I was born in the capital of Brazil: a small city called Brasília, which is filled with trees and has beautiful and unusual architecture. I grew up to be a young girl full of potential and dreams. At the age of twelve, I won a scholarship to study French, which has opened my eyes to how big the world was. This opportunity, together with living in the political center of the country, has inspired me to study international affairs as my main degree – an experience that has put me in touch for the first time with the theme of gender and other inequalities. This was the door that led me to study how women in the globe experience life in different manners, and how we cannot understand the complex issues faced by this heterogeneous group without intersectionality. 

Brasília: the city in which Raquel was born and raised.

In Brazil, 54% of the population is afro descendant – a group that I am proud of belonging to. However, being an afro-descendant woman living in a country colonized by Europeans and built with the slave labor of the black population, has made me experience life in very different ways when compared to white colleagues. Experiences such as being treated as less capable, less valued and as someone supposed to serve and work more than others have followed me through all my life. 

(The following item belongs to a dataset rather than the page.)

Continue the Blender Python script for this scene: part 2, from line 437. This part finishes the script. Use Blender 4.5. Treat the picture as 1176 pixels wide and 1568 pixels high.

This resonates with the big challenges that women in my country still face when we talk about femicide and GBV.  It is not a coincidence that women like me are the biggest victims of violence in Brazil. 66% of femicides occurred in 2019 had as victims afro-descendant women. According to recent data, in 11 years, the cases of homicides of non-black women in the country have decreased by 27% – a data that may indicate an evolution until you analyze how the afro-descendant portion has been facing this same issue. Contrary to the tendency seen in the white portion of the population, homicides of black women have increased by 2% in this same period (according to Atlas da Violencia, 2021). These data show how everyday Brazilian women from different racial groups have different opportunities in life (as personally experienced by me) but also face different risks of becoming victims of violence. 

Women like me are also the ones that face the worst situation of poverty, health access and unemployment. Tendencies that one more time indicate how groups that are historically marginalized and excluded from main spheres of power must be taken into account and receive a different look.

Through my journey as an activist, I realized how the needs of women like me are often not considered, and I soon learnt my biggest challenge as a feminist activist. Activism that considers broad data and stories but does not make visible the challenges summed by the other types of inequalities a woman may face is limited. Without having in mind the different portions and experiences of women, we fail to acknowledge the spectrum of violence faced everyday by this very heterogeneous group in the most different contexts possible. We create rules and agendas that do not support all women, but rather create general tendencies that do not represent all of us and make invisible the issues faced by the most affected parts of society.

We must fight for approaches of feminism that consider other power inequalities, historical and colonial dynamics that cause the masculine gender to structure this cycle of oppression. Without building systems that are anti-racist and support systems that include the needs of racialized women, the fight against gender-based violence will remain incomplete.